#### Collected material
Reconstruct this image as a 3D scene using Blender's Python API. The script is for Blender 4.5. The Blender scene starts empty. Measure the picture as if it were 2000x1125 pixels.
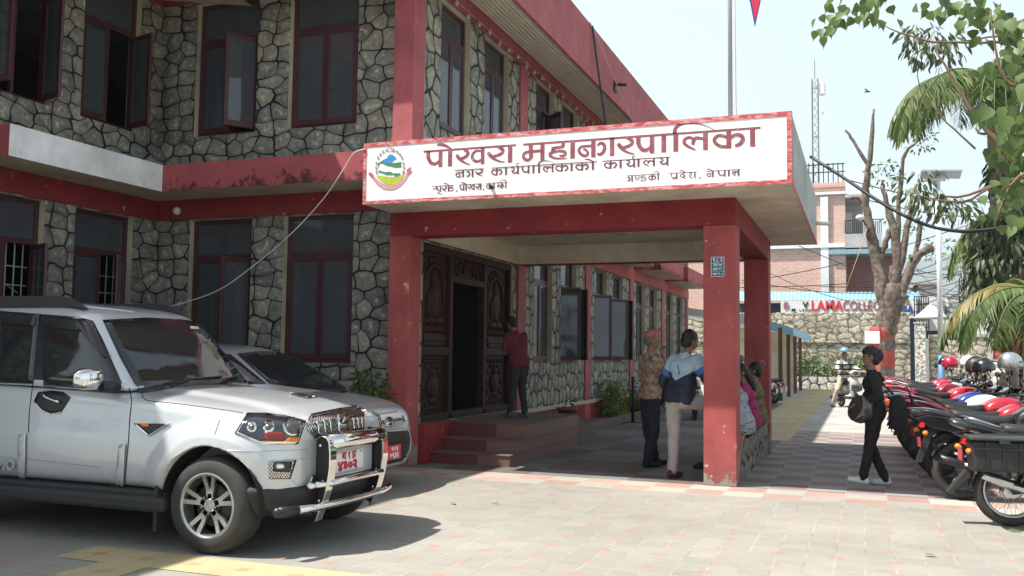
import bpy, bmesh, math, random
from mathutils import Vector as V, Matrix
from mathutils.bvhtree import BVHTree
R = math.radians
S = bpy.context.scene
COL = S.collection
random.seed(7)
# ---------------------------------------------------------------- camera
CR = Matrix(((0.9361, 0.0127, 0.3514), (0.3515, -0.0705, -0.9336), (0.0129, 0.9974, -0.0704)))
CP = V((0, 0, 1.45)); FPX = 1820.0
cd = bpy.data.cameras.new('camera'); cam = bpy.data.objects.new('camera', cd); COL.objects.link(cam)
cd.sensor_width = 36; cd.lens = 36*FPX/2000; cd.clip_start = .05; cd.clip_end = 9000
Rx = CR.col[0].normalized(); Ry = (CR.col[1] - Rx*CR.col[1].dot(Rx)).normalized(); Rz = Rx.cross(Ry)
CR = Matrix((Rx, Ry, Rz)).transposed()
cam.matrix_world = Matrix.Translation(CP) @ CR.to_4x4()
S.camera = cam
# ---------------------------------------------------------------- light
SUN = V((-.5, -.31, 1)).normalized()
elev = math.asin(SUN.z); rot = math.atan2(SUN.x, SUN.y)
W = bpy.data.worlds.new('World'); S.world = W; W.use_nodes = True
nt = W.node_tree; nt.nodes.clear()
wo = nt.nodes.new('ShaderNodeOutputWorld'); bg = nt.nodes.new('ShaderNodeBackground')
sky = nt.nodes.new('ShaderNodeTexSky'); sky.sky_type = 'NISHITA'; sky.sun_disc = False
sky.sun_elevation = elev; sky.sun_rotation = rot; sky.air_density = 1.0; sky.dust_density = 3.2; sky.ozone_density = 1.0
tc = nt.nodes.new('ShaderNodeTexCoord'); sx = nt.nodes.new('ShaderNodeSeparateXYZ')
nt.links.new(tc.outputs['Generated'], sx.inputs[0])
mp = nt.nodes.new('ShaderNodeMapping'); mp.inputs['Scale'].default_value = (1, 1, 2.6)
mp.inputs['Location'].default_value = (.35, .1, .2)
nt.links.new(tc.outputs['Generated'], mp.inputs[0])
cn = nt.nodes.new('ShaderNodeTexNoise'); cn.inputs['Scale'].default_value = 3.4; cn.inputs['Detail'].default_value = 7; cn.inputs['Roughness'].default_value = .52
nt.links.new(mp.outputs[0], cn.inputs['Vector'])
lo = nt.nodes.new('ShaderNodeMapRange'); lo.inputs[1].default_value = .02; lo.inputs[2].default_value = .36; lo.inputs[3].default_value = .2; lo.inputs[4].default_value = -.17
nt.links.new(sx.outputs[2], lo.inputs[0])
ad = nt.nodes.new('ShaderNodeMath'); ad.operation = 'ADD'; nt.links.new(cn.outputs[0], ad.inputs[0]); nt.links.new(lo.outputs[0], ad.inputs[1])
cr = nt.nodes.new('ShaderNodeMapRange'); cr.inputs[1].default_value = .56; cr.inputs[2].default_value = .64; cr.inputs[3].default_value = .62; cr.inputs[4].default_value = 1.
nt.links.new(ad.outputs[0], cr.inputs[0])
ze = nt.nodes.new('ShaderNodeMapRange'); ze.inputs[1].default_value = .38; ze.inputs[2].default_value = .75; ze.inputs[3].default_value = 1.; ze.inputs[4].default_value = .12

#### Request
Gather from the data above every line with the string "scene".

#### Response to the exercise
Reconstruct this image as a 3D scene using Blender's Python API. The script is for Blender 4.5. The Blender scene starts empty. Measure the picture as if it were 2000x1125 pixels.
S = bpy.context.scene